Harker journalism program hosts Summit High School journalists for photography class


Irina Malyugina

Director of Journalism Ellen Austin explains the fundamentals of DSLR photography to visiting journalism students from Summit High School. The Summit students arrived during lunch and stayed through third period, where they participated in a photo scavenger hunt with Harker students.

by Arushi Saxena and Sara Yen

Encapsulating a fairy tale aura, a colorful gnome figurine stands out in defined focus in contrast to the blurrier leafy surroundings, an effect produced by bokeh, the out-of-focus result in photos using certain lenses.

Students captured this mystical woodland scene in a joint scavenger hunt between the journalism program and Summit High School’s journalism program, who came to visit the upper school on Feb. 24.

After meeting at a journalism conference, Liz DeOrnellas, the adviser of Summit High School’s journalism program and Ellen Austin, Harker’s Director of Journalism, decided that organizing field trips where their two staffs could interact would be a good way to start cross-school collaboration.

“It is always really inspiring to see people being able to collaborate together. We’re really grateful for Ms. Austin, helping us out with some of her photography expertise,” DeOrnellas said. “[I hoped] that this experience would be a good mix of learning technical skills, but also the ability to meet other dedicated student journalists in of itself is a really good opportunity.”

Student journalists from the Summit School arrived during lunch, where they were divided into small groups, with two students assigned to three to five Harker journalists. After getting lunch, they sat down to look through copies of the Winged Post, the upper school’s student newspaper, while both staffs got to know each other.

After lunch, students from the visiting school attended third period journalism, where they participated in a photo scavenger hunt where they were able to practice modulating the different functions of DSLRs, digital single-lens reflex cameras. Working with Harker journalists to adjust settings and refine their camera skills, Summit journalists brushed up on old skills and acquired new ones too.

“[My] main takeaway was that there’s a lot more that I need to learn about aperture and shutter speed and depth-of-field that I should probably refresh myself on,” Keith Dinh, a junior from Summit High school, said.

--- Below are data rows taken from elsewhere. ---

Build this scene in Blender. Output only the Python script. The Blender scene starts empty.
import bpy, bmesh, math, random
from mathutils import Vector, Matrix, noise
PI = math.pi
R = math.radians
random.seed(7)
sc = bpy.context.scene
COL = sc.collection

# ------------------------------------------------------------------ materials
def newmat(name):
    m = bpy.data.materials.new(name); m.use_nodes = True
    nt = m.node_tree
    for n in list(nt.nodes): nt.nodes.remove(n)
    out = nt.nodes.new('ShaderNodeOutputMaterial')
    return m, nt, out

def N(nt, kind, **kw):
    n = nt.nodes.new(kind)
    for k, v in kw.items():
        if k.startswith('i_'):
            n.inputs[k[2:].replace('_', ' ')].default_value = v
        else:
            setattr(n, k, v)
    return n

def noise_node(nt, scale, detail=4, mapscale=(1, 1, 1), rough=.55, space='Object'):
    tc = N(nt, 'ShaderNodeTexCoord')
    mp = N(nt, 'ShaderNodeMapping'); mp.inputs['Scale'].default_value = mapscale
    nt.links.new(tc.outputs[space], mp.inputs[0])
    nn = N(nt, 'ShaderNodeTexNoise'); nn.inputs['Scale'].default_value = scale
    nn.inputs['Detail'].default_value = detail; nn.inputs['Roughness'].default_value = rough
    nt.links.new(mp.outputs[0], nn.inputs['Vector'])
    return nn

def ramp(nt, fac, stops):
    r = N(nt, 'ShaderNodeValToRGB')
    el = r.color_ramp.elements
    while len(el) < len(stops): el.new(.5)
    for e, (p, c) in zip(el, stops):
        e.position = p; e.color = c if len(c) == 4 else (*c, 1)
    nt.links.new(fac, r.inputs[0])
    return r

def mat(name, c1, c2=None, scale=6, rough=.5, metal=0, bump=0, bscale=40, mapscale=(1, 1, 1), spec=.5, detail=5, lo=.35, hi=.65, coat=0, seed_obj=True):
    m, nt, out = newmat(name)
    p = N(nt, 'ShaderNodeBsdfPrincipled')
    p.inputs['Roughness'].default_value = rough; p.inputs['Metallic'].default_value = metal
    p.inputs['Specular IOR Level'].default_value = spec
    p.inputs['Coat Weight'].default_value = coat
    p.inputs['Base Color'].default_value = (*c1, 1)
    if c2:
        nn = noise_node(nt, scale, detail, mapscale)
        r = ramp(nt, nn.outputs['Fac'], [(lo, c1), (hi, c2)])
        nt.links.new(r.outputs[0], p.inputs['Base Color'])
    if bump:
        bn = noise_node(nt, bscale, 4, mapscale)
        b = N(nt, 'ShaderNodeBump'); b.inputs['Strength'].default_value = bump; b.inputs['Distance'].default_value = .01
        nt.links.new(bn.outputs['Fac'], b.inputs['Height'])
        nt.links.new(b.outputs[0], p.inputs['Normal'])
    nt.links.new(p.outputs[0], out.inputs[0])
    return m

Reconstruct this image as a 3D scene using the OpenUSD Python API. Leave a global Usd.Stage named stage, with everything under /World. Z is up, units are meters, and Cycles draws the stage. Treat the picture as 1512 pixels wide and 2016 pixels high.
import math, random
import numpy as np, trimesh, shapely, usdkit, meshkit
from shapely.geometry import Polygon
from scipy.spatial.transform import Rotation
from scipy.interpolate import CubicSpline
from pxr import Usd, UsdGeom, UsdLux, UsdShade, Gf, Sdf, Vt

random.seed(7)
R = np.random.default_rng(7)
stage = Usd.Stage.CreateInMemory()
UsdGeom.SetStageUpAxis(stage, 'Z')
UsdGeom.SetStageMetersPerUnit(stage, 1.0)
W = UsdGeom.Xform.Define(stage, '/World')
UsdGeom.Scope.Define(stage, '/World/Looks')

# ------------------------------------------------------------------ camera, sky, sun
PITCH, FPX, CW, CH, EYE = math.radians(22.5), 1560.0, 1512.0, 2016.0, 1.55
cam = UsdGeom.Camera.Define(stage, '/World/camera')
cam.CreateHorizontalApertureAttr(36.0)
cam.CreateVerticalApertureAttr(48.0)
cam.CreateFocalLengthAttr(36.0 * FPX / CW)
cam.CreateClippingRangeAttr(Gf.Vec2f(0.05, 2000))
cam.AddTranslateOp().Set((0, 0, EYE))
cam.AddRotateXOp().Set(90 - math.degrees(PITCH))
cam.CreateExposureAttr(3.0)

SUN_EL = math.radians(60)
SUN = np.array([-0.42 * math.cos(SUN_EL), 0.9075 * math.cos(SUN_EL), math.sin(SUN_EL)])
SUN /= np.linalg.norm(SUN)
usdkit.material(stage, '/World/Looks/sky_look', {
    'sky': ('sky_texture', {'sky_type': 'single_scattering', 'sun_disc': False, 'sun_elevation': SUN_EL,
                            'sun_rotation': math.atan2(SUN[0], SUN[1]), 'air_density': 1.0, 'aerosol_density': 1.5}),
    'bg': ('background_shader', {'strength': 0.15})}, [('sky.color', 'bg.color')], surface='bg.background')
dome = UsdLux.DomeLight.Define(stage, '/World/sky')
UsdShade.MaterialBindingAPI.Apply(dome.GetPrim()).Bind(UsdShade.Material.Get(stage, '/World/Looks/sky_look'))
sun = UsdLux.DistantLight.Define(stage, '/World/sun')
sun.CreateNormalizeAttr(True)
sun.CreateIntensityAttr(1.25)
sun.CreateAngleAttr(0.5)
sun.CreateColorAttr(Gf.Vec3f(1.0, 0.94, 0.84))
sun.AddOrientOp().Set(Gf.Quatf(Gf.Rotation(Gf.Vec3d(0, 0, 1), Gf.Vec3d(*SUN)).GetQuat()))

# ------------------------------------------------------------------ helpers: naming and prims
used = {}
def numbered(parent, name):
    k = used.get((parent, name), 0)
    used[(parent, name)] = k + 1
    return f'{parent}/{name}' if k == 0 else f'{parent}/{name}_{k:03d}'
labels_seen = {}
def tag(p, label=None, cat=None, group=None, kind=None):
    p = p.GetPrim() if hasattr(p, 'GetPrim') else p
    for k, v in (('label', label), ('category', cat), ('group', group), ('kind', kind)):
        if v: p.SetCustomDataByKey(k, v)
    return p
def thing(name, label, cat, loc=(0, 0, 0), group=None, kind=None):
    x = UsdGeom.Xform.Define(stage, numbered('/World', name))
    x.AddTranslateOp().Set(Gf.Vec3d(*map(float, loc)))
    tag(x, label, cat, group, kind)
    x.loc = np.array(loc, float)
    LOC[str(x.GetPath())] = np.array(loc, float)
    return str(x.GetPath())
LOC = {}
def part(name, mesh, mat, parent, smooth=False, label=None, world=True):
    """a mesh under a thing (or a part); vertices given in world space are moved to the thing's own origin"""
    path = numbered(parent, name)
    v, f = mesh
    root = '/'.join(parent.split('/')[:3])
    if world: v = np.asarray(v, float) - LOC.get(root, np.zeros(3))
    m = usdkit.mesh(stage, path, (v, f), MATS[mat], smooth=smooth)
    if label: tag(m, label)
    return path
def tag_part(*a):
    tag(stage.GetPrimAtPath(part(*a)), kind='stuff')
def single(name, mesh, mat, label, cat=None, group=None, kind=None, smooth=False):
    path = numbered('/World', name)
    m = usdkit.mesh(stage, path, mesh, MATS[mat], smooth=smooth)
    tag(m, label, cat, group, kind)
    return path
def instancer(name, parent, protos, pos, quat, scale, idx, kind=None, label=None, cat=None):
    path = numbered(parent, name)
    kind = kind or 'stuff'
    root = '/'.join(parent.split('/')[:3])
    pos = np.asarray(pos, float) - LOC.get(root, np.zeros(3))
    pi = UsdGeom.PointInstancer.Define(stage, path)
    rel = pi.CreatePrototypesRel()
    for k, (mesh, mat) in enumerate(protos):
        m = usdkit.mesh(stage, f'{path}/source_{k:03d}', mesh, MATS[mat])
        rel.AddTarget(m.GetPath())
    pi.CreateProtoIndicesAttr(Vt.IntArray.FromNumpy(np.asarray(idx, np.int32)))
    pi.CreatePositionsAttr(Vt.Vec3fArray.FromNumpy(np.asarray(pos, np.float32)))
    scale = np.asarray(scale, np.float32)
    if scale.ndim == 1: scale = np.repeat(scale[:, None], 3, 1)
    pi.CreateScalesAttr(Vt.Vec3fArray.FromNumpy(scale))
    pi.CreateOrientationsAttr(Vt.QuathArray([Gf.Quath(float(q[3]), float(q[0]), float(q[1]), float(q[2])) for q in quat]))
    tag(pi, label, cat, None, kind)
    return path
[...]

After their photo exercise, Summit students recapped their day at the upper school and waved their new friends goodbye as they departed at the beginning of fourth period. Eric Fang (12), the editor-in-chief of the Winged Post, expressed the benefit of meeting other students and schools.

“It’s a really good chance to interact with other schools and learn what other people are doing outside of our own staff and listen to their ideas and how their staff operates as well,” Eric said.